It's not their table


As if you needed it, reasons for putting your bare Pagan feet in the mashed potatoes

A few days ago, Wren from Witchvox linked to a prayer warrior piece at Wren's Nest.

I'm always torn on these.

To start with (and as Wren notes), most Christians are nothing like that. Given a choice, they want nothing to do with the hard core evangelists. They also know that sort of person thrives on attention, and confronting them would only feed the delusions of persecution.

It seems that there's always a group of Pagans who want the Christians to take care of their own trash and not splash any on the rest of us. Of course, we'd never have anyone like that (Jonathon Sharkey anyone?) and so we shouldn't get our robes dirty. And then there is a small but very vocal group that thinks Pagans should face the Enemy down, confront them where they live, and wrest victory after victory from the conflict. Righteous sword of fury, faith be my shield, my strength is the strength of thirteen because my heart is pure, and all that.

By nature, I'm a part of that last group. But I am not ruled (entirely) by my passions. I know from experience that conflict just feeds the fanatic expectations. Even if I were to "win," that would just drive more people into the militant arm of Christian evangelism because I would have proven their point. I may win the battle, but we'd lose the war even before it's declared. A heads-on no holds barred confrontation is the last thing I should be doing.

No matter how much I long for it.

So the idea is to work smart. And that's where I take inspiration from the the Ontario Consultants on Religious Tolerance, also known as www.religioustolerance.org (I've been giving to this group for years). Not only do they have one of THE best resources for information on just about every religion, they specifically focus on a civil rights perspective rather than advocating any one group.

Let me tell you why this is important. Right now, Wiccan chaplain Robert McCollum is fighting an exclusionary policy in California. Basically, he's trying to get the state prison system to admit that other faiths should be a part of the prison chaplains. At least one group is arguing against him saying that freedom of religion applies only to certain religions.

But let's step back. Rather than proving that (insert religion here) is a valid choice and offering proof, let's turn that around. Go from the human rights perspective, and make them prove that (insert religion here) isn't valid. Not because of what some holy book or priest says, but because we're human.

A couple of years ago, there was a part of the Libertarian Party that took the stand that only some religions were worthy. At my mainstream blog, I wrote this:

Paul himself is populist, not libertarian. When his positions coincide with liberty, it's more accident than commitment. Even then, he wants "his crowd" to be first in line. I've particular issues with his assumption that Christians are responsible for liberty and the rest of us only "get to sit at the big table" because of the tolerance of those selfsame and oh-so-humble Christians. We're supposed to do what we are told, be on our best behavior, and never, EVER put our bare feet in the mashed potatoes.

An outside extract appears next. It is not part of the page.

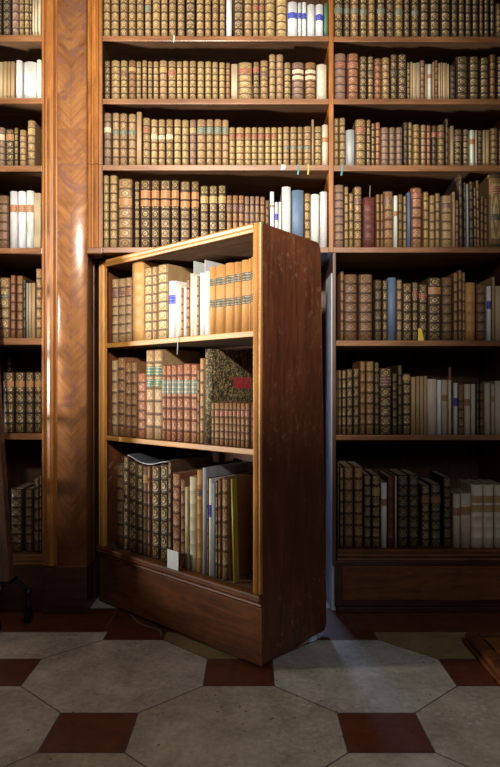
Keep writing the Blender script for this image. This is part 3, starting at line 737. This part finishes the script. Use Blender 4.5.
# ------------------------------------------------------------------ ribbons, slips, booklet
def strip_obj(name, px, y0, y1, wpx, mat, label, cat, group=None, plane=None, sway=1.0):
    yy = WY - .006
    pts = []
    n = 8
    bm = bmesh.new(); w = wpx / K / 2
    A = []
    for k in range(n + 1):
        f = k / n
        z = WZ(y0) + (WZ(y1) - WZ(y0)) * f
        x = WX(px) + math.sin(f * 4) * .002 * sway
        y = yy - .003 * math.sin(f * 3)
        A.append([bm.verts.new((x - w, y, z)), bm.verts.new((x + w, y, z)), bm.verts.new((x + w, y + .0008, z)), bm.verts.new((x - w, y + .0008, z))])
    for a, c_ in zip(A, A[1:]):
        for i in range(4): bm.faces.new((a[i], a[(i + 1) % 4], c_[(i + 1) % 4], c_[i]))
    bm.faces.new(A[0]); bm.faces.new(A[-1][::-1])
    # short tail running back over the shelf edge under the book
    box(bm, (WX(px) - w, yy, WZ(y0) - .0002), (WX(px) + w, WY + .02, WZ(y0) + .0006))
    o = obj(name, bm, mat); tag(o, label, cat, group); return o
GR = 'ribbon markers hanging over shelf edges'
strip_obj('ribbon_marker', 174, 36, 43, 1.0, M['paper'], "short white ribbon end over the edge of the centre bookcase's top shelf", 'ribbon', GR)
strip_obj('ribbon_marker', 283, 165, 170.5, 4.6, M['cord'], "broad grey ribbon end, leftmost of three under the centre bookcase's third shelf", 'ribbon', GR)
strip_obj('ribbon_marker', 298, 165, 175, 1.6, M['teal'], "teal ribbon hanging beside the yellow one under the centre bookcase's third shelf", 'ribbon', GR)
strip_obj('ribbon_marker', 308, 165, 175, 1.6, M['olive'], "yellow ribbon hanging from the centre bookcase's third shelf", 'ribbon', GR)
strip_obj('ribbon_marker', 341.4, 165.3, 176, 1.8, M['teal'], "teal ribbon hanging from the right bookcase's third shelf", 'ribbon', GR)
# bookmark cord on the door
def door_pt(px, back, z):
    O = (NC[0] + .6539 * back, NC[1] + .7566 * back); k = (px - CX) / F
    s = (k * O[1] - O[0]) / (dn[0] - k * dn[1]); return Vector((O[0] + dn[0] * s, O[1] + dn[1] * s, z))
p = door_pt(178, -.004, S1)
bm = bmesh.new(); q = Vector((.6539, .7566, 0))
tube(bm, [p + q * .02 + Vector((0, 0, .003)), p + Vector((0, 0, .0035)), p - q * .003 + Vector((0, 0, -.002)), p - q * .003 + Vector((.001, 0, -.04)), p - q * .003 + Vector((-.001, 0, -.085))], .0022, 8)
tag(obj('bookmark_cord', bm, M['cord'], smooth=True), "grey bookmark cord hanging from the open bookcase door's upper shelf", 'bookmark')
# marker sticking up from the maroon book
bm = bmesh.new(); tube(bm, [(WX(371.8), WY + .05, WZ(198)), (WX(371.8), WY + .05, WZ(190)), (WX(372), WY + .048, WZ(182.5))], .0016, 8)
tag(obj('bookmark_cord', bm, M['cord'], smooth=True), "thin grey marker standing up from the maroon book in the right bookcase", 'bookmark')
# tall narrow slip above the sixth shelf
bm = bmesh.new(); box(bm, (WX(452.6), WY + .06, WZ(400)), (WX(454.9), WY + .062, WZ(367))); tag(obj('paper_marker', bm, M['board']), "brown marker slip rising above the right bookcase's sixth shelf", 'bookmark')
# yellow slip
bm = bmesh.new()
prism(bm, [(WX(418.2), WZ(340.5) + .0006), (WX(424.2), WZ(340.5) + .0006), (WX(422.3), WZ(331)), (WX(420.8), WZ(327.8)), (WX(418.4), WZ(328.4))], 'y', WY + .003, WY + .0042)
tag(obj('paper_slip', bm, M['yellowslip']), "yellow paper slip at the foot of a dark book in the right bookcase", 'paper')
# shelf card on the door
a = door_pt(167.4, -.031, 0); c_ = door_pt(178.4, -.031, 0)
ct = thing('shelf_card', "white paper card propped on the ledge of the open bookcase door's bottom shelf", 'card', ((a.x + c_.x) / 2, (a.y + c_.y) / 2, 0), ROT)
w = (c_ - a).length / 2
zc = H - (567.5 - HY) * a.y / F; zd = H - (549 - HY) * a.y / F
bm = bmesh.new(); box(bm, (-w, -.001, zc), (w, .0, zd)); obj('front_leaf', bm, M['paper'], ct)
bm = bmesh.new()
prism(bm, [(-.001, zd - .0005), (-.001, zd + .0005), (.032, zd - .014), (.032, zd - .015)], 'x', -w - .012, w); obj('folded_flap', bm, M['paper'], ct)
# floppy booklet lying on top of the bottom-shelf books
bm = bmesh.new()
p0 = door_pt(128, .03, 0); p1 = door_pt(167, .03, 0)
bt = thing('booklet', "thin dark booklet lying open-edged across the books on the open bookcase door's bottom shelf", 'booklet', (p0.x, p0.y, 0), ROT)
Lw = (p1 - p0).length; n = 14; rows_ = []
zt = H - (455 - HY) * p0.y / F
for k in range(n + 1):
    f = k / n; z = zt - .004 - .012 * f - .030 * math.sin(math.pi * min(1, f * 1.05)) ** 1.2 + .004
    rows_.append((f * Lw, z))
def sheet(t0, y0, y1, name, mat, rise=.0):
    bm = bmesh.new(); A = []
    for (x, z) in rows_:
        A.append([bm.verts.new((x, y0, z + t0)), bm.verts.new((x, y1, z + t0 + rise)), bm.verts.new((x, y1, z + t0 + rise + .0016)), bm.verts.new((x, y0, z + t0 + .0016))])
    for p_, q_ in zip(A, A[1:]):
        for i in range(4): bm.faces.new((p_[i], p_[(i + 1) % 4], q_[(i + 1) % 4], q_[i]))
    bm.faces.new(A[0]); bm.faces.new(A[-1][::-1])
    return obj(name, bm, mat, bt, True)
sheet(.0, -.004, .20, 'leaves', M['paper'], .012)
sheet(.0018, .002, .20, 'cover', M['booklet'], .012)

# ------------------------------------------------------------------ library ladder at the left edge
lt = thing('library_ladder', 'polished dark wooden library ladder on iron castors at the left edge of the picture', 'ladder', (-1.205, 2.84, 0))
def rail(xb, xt):
    bm = bmesh.new()
    n = 16; A = []
    for k in range(n + 1):
        f = k / n; z = .25 + f * 2.3
        x = xb + (xt - xb) * f - .012 * math.sin(f * math.pi)
        w = .032; d = .045
        A.append([bm.verts.new((x + a * w, b * d + f * .08, z)) for a, b in ((-1, -.8), (-.8, -1), (.6, -1), (1, -.6), (1, .6), (.6, 1), (-.8, 1), (-1, .8))])
    for p_, q_ in zip(A, A[1:]):
        for i in range(8): bm.faces.new((p_[i], p_[(i + 1) % 8], q_[(i + 1) % 8], q_[i]))
    bm.faces.new(A[0]); bm.faces.new(A[-1][::-1]); return obj('rail', bm, M['ladder'], lt)
rail(-.012, -.18); rail(-.50, -.668)
for k in range(7):
    z = .50 + k * .28; sh_ = -.073 * (z - .25)
    pbox('rung', (-.478 + sh_, -.035 + .034 * (z - .25), z), (-.042 + sh_, .035 + .034 * (z - .25), z + .022), M['ladder'], lt, .004)
for dx, sg in ((0, 1), (-.512, -1)):
    pbox('shoe', (-.052 + dx, -.052, .236), (.028 + dx, .052, .249), M['iron'], lt, .004)
    for fx, fy in ((-.03, -.06), (.072, .075)):
        fx = dx - .012 + (fx + .012) * sg
        bm = bmesh.new()
        tube(bm, [(dx - .012, fy * .3, .237), (dx - .012 + (fx - dx + .012) * .5, fy * .7, .215), (fx, fy, .165), (fx, fy, .10), (fx, fy, .062)], [.013, .012, .010, .012, .016], 10)
        fk = obj('castor_leg', bm, M['iron'], lt, True)
        bm = bmesh.new(); tube(bm, [(fx - .016, fy, .034), (fx - .012, fy, .034), (fx + .012, fy, .034), (fx + .016, fy, .034)], [.022, .033, .033, .022], 20)
        obj('castor_wheel', bm, M['iron'], fk)
        bm = bmesh.new(); bmesh.ops.create_uvsphere(bm, u_segments=14, v_segments=9, radius=.021, matrix=Matrix.Translation((fx, fy, .160))); obj('castor_knob', bm, M['iron'], fk, True)

# ------------------------------------------------------------------ low platform at the lower right
pt = thing('low_platform', 'low reddish-brown wooden platform with a moulded edge in the lower right corner', 'platform', (1.005, 1.6, 0))
bm = bmesh.new()
prism(bm, [(0, .002), (-.004, .012), (0, .020), (.010, .024), (.010, .030), (.004, .038), (.012, .050), (.032, .055), (.058, .055), (.062, .048), (.062, .002)], 'y', -1.2, 1.08)
obj('edge_moulding', bm, M['doorplinth'], pt)
pbox('rear_moulding', (.0625, 1.018, .002), (1.0, 1.08, .054), M['doorplinth'], pt, .006)
pbox('deck', (.068, -1.2, .010), (1.0, 1.012, .057), M['platform'], pt, .004)

# ------------------------------------------------------------------ lights, world, camera
def area(name, loc, target, size, energy, color, sy=None, spread=math.pi):
    l = bpy.data.lights.new(name, 'AREA'); l.energy = energy; l.color = color; l.size = size
    if sy: l.shape = 'RECTANGLE'; l.size_y = sy
    l.spread = spread
    o = bpy.data.objects.new(name, l); col.objects.link(o); o.location = loc
    o.rotation_euler = (Vector(target) - Vector(loc)).to_track_quat('-Z', 'Y').to_euler(); return o
def spot(name, loc, target, energy, color, deg, blend, radius):
    l = bpy.data.lights.new(name, 'SPOT'); l.energy = energy; l.color = color; l.spot_size = math.radians(deg); l.spot_blend = blend; l.shadow_soft_size = radius
    o = bpy.data.objects.new(name, l); col.objects.link(o); o.location = loc
    o.rotation_euler = (Vector(target) - Vector(loc)).to_track_quat('-Z', 'Y').to_euler(); return o
area('side_window_sun', (-3.75, 2.2, 1.20), (0, 2.3, 1.5), .28, 250, (1.0, .95, .86))
spot('front_fill_spot', (-.45, -1.0, 2.95), (-.42, 3.05, 2.46), 1350, (1.0, .92, .79), 52, 1.0, .14)  # added fill spot behind the camera, brightens the upper shelves
area('floor_fill', (.9, -1.6, 3.2), (0, 2.6, .4), 1.4, 27, (.95, .97, 1.0), 1.8)  # added soft fill for the floor, no window behind it
area('passage_daylight', (.08, 5.1, 1.15), (.25, 3.2, .9), .26, 5, (.40, .58, 1.0), 1.0, math.radians(100))
w = bpy.data.worlds.new('World'); sc.world = w; w.use_nodes = True
w.node_tree.nodes['Background'].inputs[0].default_value = (.8, .85, 1, 1); w.node_tree.nodes['Background'].inputs[1].default_value = .008
cam = bpy.data.cameras.new('camera'); cam.sensor_width = 36; cam.lens = F / 767 * 36
cam.shift_y = 4.5 / 767; cam.clip_start = .05
co = bpy.data.objects.new('camera', cam); col.objects.link(co); co.location = (0, 0, H); co.rotation_euler = (math.pi / 2, 0, 0)
sc.camera = co
sc.view_settings.view_transform = 'Standard'; sc.view_settings.look = 'None'; sc.view_settings.gamma = 1; sc.view_settings.use_curve_mapping = False
sc.view_settings.exposure = 0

This is codswallop. The United States is not a Christian nation. "Christian" principles were only part of the founding. And don't get me started about the origin of those "Christian" ideas.

The point is, I have a place at the table no matter what Ron Paul deigns to grant me. It's not his table. He can't kick me out. If he doesn't like it, tough. I don't need his permission. Too much of what Paul says and writes reminds me of Orwell's Animal Farm. "All animals are equal, some are more equal than others."

I don't have rights because some Christians were kind enough to give them to me. I don't have rights because I am Pagan. I have rights because I am human and ONLY because I am human.

All I demand is my humanity.

Let the prayer warriors try to take that away and they will destroy themselves better than I ever could.